> _DIRECTIONS FOR THIS TASK_
Return the material word for word. Do not include pictures.

> _COLLECTED DATA_

%%

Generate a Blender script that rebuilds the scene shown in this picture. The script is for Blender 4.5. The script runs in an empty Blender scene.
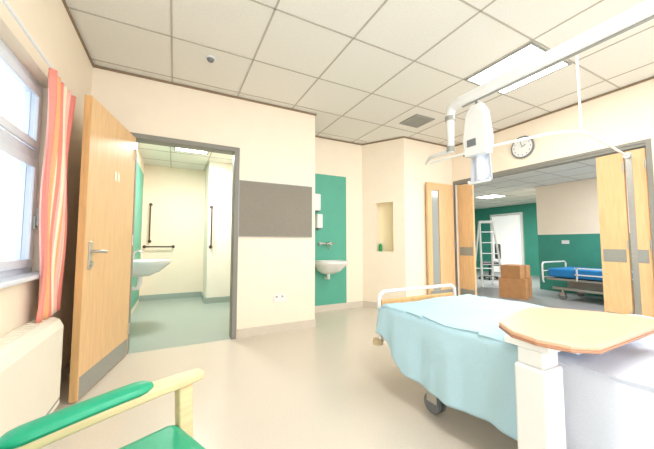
import bpy, math, random
from mathutils import Vector, Matrix, noise
random.seed(4)
sc=bpy.context.scene
COL=sc.collection
# ---------------------------------------------------------------- materials
MC={}
def lin(c):
    return tuple(((x/255)/12.92 if x/255<=0.04045 else ((x/255+0.055)/1.055)**2.4) for x in c)+(1,)
def mat(name,c,rough=.6,metal=0,nscale=0,namt=.04,bump=0,emit=0,spec=.4,alpha=None,trans=0,stretch=(1,1,1)):
    if name in MC: return MC[name]
    m=bpy.data.materials.new(name); m.use_nodes=True
    nt=m.node_tree; b=nt.nodes['Principled BSDF']
    col=lin(c)
    b.inputs['Base Color'].default_value=col
    b.inputs['Roughness'].default_value=rough
    b.inputs['Metallic'].default_value=metal
    b.inputs['Specular IOR Level'].default_value=spec
    b.inputs['Transmission Weight'].default_value=trans
    if emit:
        b.inputs['Emission Color'].default_value=col
        b.inputs['Emission Strength'].default_value=emit
    if nscale:
        tc=nt.nodes.new('ShaderNodeTexCoord'); mp=nt.nodes.new('ShaderNodeMapping')
        mp.inputs['Scale'].default_value=stretch
        n=nt.nodes.new('ShaderNodeTexNoise'); n.inputs['Scale'].default_value=nscale; n.inputs['Detail'].default_value=4
        r=nt.nodes.new('ShaderNodeValToRGB')
        r.color_ramp.elements[0].position=.3; r.color_ramp.elements[1].position=.7
        r.color_ramp.elements[0].color=tuple(x*(1-namt) for x in col[:3])+(1,)
        r.color_ramp.elements[1].color=tuple(min(1,x*(1+namt)) for x in col[:3])+(1,)
        nt.links.new(tc.outputs['Object'],mp.inputs['Vector']); nt.links.new(mp.outputs[0],n.inputs['Vector'])
        nt.links.new(n.outputs['Fac'],r.inputs['Fac']); nt.links.new(r.outputs['Color'],b.inputs['Base Color'])
        if bump:
            bp=nt.nodes.new('ShaderNodeBump'); bp.inputs['Strength'].default_value=bump; bp.inputs['Distance'].default_value=.01
            nt.links.new(n.outputs['Fac'],bp.inputs['Height']); nt.links.new(bp.outputs[0],b.inputs['Normal'])
    MC[name]=m; return m
WALL=mat('cream_paint',(250,236,215),.7,nscale=6,namt=.012)
WALL2=mat('white_paint',(248,242,232),.7,nscale=6,namt=.012)
CEIL=mat('ceiling_tile',(230,228,220),.9,nscale=60,namt=.03,bump=.1)
GRID=mat('grid_bar',(184,178,166),.6)
BROWN=mat('brown_trim',(146,124,98),.6)
FLOOR=mat('vinyl_floor',(214,205,191),.26,nscale=120,namt=.05,spec=.45)
FLOORG=mat('green_grey_vinyl',(162,176,168),.36,nscale=90,namt=.05)
FLOORB=mat('blue_grey_vinyl',(146,148,150),.36,nscale=90,namt=.05)
SKIRT=mat('skirting_vinyl',(216,206,190),.5,nscale=40,namt=.03)
FRAME=mat('grey_frame',(140,138,130),.5,nscale=20,namt=.02)
WOOD=mat('beech_veneer',(230,190,140),.42,nscale=7,namt=.08,stretch=(6,6,.6))
WOODD=mat('beech_solid',(220,176,120),.42,nscale=7,namt=.10,stretch=(6,6,.6))
WOODL=mat('pale_beech',(230,200,154),.42,nscale=9,namt=.08,stretch=(1,8,8))
TABLE=mat('table_laminate',(224,180,150),.4,nscale=6,namt=.06,stretch=(1,7,1))
GREEN=mat('green_laminate',(88,172,148),.45,nscale=5,namt=.04)
GREENW=mat('green_paint',(66,150,132),.6,nscale=5,namt=.04)
VINYL=mat('green_vinyl',(40,162,122),.38,nscale=50,namt=.05,bump=.05)
WHITE=mat('white_enamel',(234,235,234),.35,nscale=20,namt=.01)
CERAM=mat('white_ceramic',(236,236,234),.12,nscale=20,namt=.01,spec=.6)
UPVC=mat('white_upvc',(226,234,244),.3,nscale=20,namt=.01)
RAD=mat('radiator_enamel',(242,236,220),.4,nscale=20,namt=.01)
METAL=mat('brushed_steel',(190,190,186),.3,metal=.9,nscale=40,namt=.05)
PLATE=mat('grey_plate',(160,162,156),.45,metal=.3,nscale=40,namt=.04)
DARK=mat('dark_grey',(58,58,60),.5,nscale=30,namt=.05)
GREYR=mat('grey_rubber',(120,124,128),.5,nscale=30,namt=.05)
BRONZE=mat('dark_brown_rail',(78,62,52),.4,nscale=30,namt=.05)
FELT=mat('grey_felt',(144,138,126),.95,nscale=150,namt=.12,bump=.2)
BLANK=mat('pale_blue_cotton',(184,219,233),.9,nscale=160,namt=.03,bump=.25)
SHEET=mat('white_cotton',(220,227,241),.9,nscale=160,namt=.02,bump=.2)
BLUEM=mat('blue_mattress',(28,126,196),.5,nscale=30,namt=.05)
CARD=mat('cardboard',(194,144,98),.85,nscale=12,namt=.08)
CARDD=mat('cardboard_tape',(160,110,68),.5,nscale=12,namt=.05)
LAMP=mat('lamp_diffuser',(255,254,250),.5,emit=7)
GLASS=mat('clear_glass',(235,242,245),.02,trans=1,spec=.5)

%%

> _COMPLETE ANSWER_
Generate a Blender script that rebuilds the scene shown in this picture. The script is for Blender 4.5. The script runs in an empty Blender scene.
import bpy, math, random
from mathutils import Vector, Matrix, noise
random.seed(4)
sc=bpy.context.scene
COL=sc.collection
# ---------------------------------------------------------------- materials
MC={}
def lin(c):
    return tuple(((x/255)/12.92 if x/255<=0.04045 else ((x/255+0.055)/1.055)**2.4) for x in c)+(1,)
def mat(name,c,rough=.6,metal=0,nscale=0,namt=.04,bump=0,emit=0,spec=.4,alpha=None,trans=0,stretch=(1,1,1)):
    if name in MC: return MC[name]
    m=bpy.data.materials.new(name); m.use_nodes=True
    nt=m.node_tree; b=nt.nodes['Principled BSDF']
    col=lin(c)
    b.inputs['Base Color'].default_value=col
    b.inputs['Roughness'].default_value=rough
    b.inputs['Metallic'].default_value=metal
    b.inputs['Specular IOR Level'].default_value=spec
    b.inputs['Transmission Weight'].default_value=trans
    if emit:
        b.inputs['Emission Color'].default_value=col
        b.inputs['Emission Strength'].default_value=emit
    if nscale:
        tc=nt.nodes.new('ShaderNodeTexCoord'); mp=nt.nodes.new('ShaderNodeMapping')
        mp.inputs['Scale'].default_value=stretch
        n=nt.nodes.new('ShaderNodeTexNoise'); n.inputs['Scale'].default_value=nscale; n.inputs['Detail'].default_value=4
        r=nt.nodes.new('ShaderNodeValToRGB')
        r.color_ramp.elements[0].position=.3; r.color_ramp.elements[1].position=.7
        r.color_ramp.elements[0].color=tuple(x*(1-namt) for x in col[:3])+(1,)
        r.color_ramp.elements[1].color=tuple(min(1,x*(1+namt)) for x in col[:3])+(1,)
        nt.links.new(tc.outputs['Object'],mp.inputs['Vector']); nt.links.new(mp.outputs[0],n.inputs['Vector'])
        nt.links.new(n.outputs['Fac'],r.inputs['Fac']); nt.links.new(r.outputs['Color'],b.inputs['Base Color'])
        if bump:
            bp=nt.nodes.new('ShaderNodeBump'); bp.inputs['Strength'].default_value=bump; bp.inputs['Distance'].default_value=.01
            nt.links.new(n.outputs['Fac'],bp.inputs['Height']); nt.links.new(bp.outputs[0],b.inputs['Normal'])
    MC[name]=m; return m
WALL=mat('cream_paint',(250,236,215),.7,nscale=6,namt=.012)
WALL2=mat('white_paint',(248,242,232),.7,nscale=6,namt=.012)
CEIL=mat('ceiling_tile',(230,228,220),.9,nscale=60,namt=.03,bump=.1)
GRID=mat('grid_bar',(184,178,166),.6)
BROWN=mat('brown_trim',(146,124,98),.6)
FLOOR=mat('vinyl_floor',(214,205,191),.26,nscale=120,namt=.05,spec=.45)
FLOORG=mat('green_grey_vinyl',(162,176,168),.36,nscale=90,namt=.05)
FLOORB=mat('blue_grey_vinyl',(146,148,150),.36,nscale=90,namt=.05)
SKIRT=mat('skirting_vinyl',(216,206,190),.5,nscale=40,namt=.03)
FRAME=mat('grey_frame',(140,138,130),.5,nscale=20,namt=.02)
WOOD=mat('beech_veneer',(230,190,140),.42,nscale=7,namt=.08,stretch=(6,6,.6))
WOODD=mat('beech_solid',(220,176,120),.42,nscale=7,namt=.10,stretch=(6,6,.6))
WOODL=mat('pale_beech',(230,200,154),.42,nscale=9,namt=.08,stretch=(1,8,8))
TABLE=mat('table_laminate',(224,180,150),.4,nscale=6,namt=.06,stretch=(1,7,1))
GREEN=mat('green_laminate',(88,172,148),.45,nscale=5,namt=.04)
GREENW=mat('green_paint',(66,150,132),.6,nscale=5,namt=.04)
VINYL=mat('green_vinyl',(40,162,122),.38,nscale=50,namt=.05,bump=.05)
WHITE=mat('white_enamel',(234,235,234),.35,nscale=20,namt=.01)
CERAM=mat('white_ceramic',(236,236,234),.12,nscale=20,namt=.01,spec=.6)
UPVC=mat('white_upvc',(226,234,244),.3,nscale=20,namt=.01)
RAD=mat('radiator_enamel',(242,236,220),.4,nscale=20,namt=.01)
METAL=mat('brushed_steel',(190,190,186),.3,metal=.9,nscale=40,namt=.05)
PLATE=mat('grey_plate',(160,162,156),.45,metal=.3,nscale=40,namt=.04)
DARK=mat('dark_grey',(58,58,60),.5,nscale=30,namt=.05)
GREYR=mat('grey_rubber',(120,124,128),.5,nscale=30,namt=.05)
BRONZE=mat('dark_brown_rail',(78,62,52),.4,nscale=30,namt=.05)
FELT=mat('grey_felt',(144,138,126),.95,nscale=150,namt=.12,bump=.2)
BLANK=mat('pale_blue_cotton',(184,219,233),.9,nscale=160,namt=.03,bump=.25)
SHEET=mat('white_cotton',(220,227,241),.9,nscale=160,namt=.02,bump=.2)
BLUEM=mat('blue_mattress',(28,126,196),.5,nscale=30,namt=.05)
CARD=mat('cardboard',(194,144,98),.85,nscale=12,namt=.08)
CARDD=mat('cardboard_tape',(160,110,68),.5,nscale=12,namt=.05)
LAMP=mat('lamp_diffuser',(255,254,250),.5,emit=7)
GLASS=mat('clear_glass',(235,242,245),.02,trans=1,spec=.5)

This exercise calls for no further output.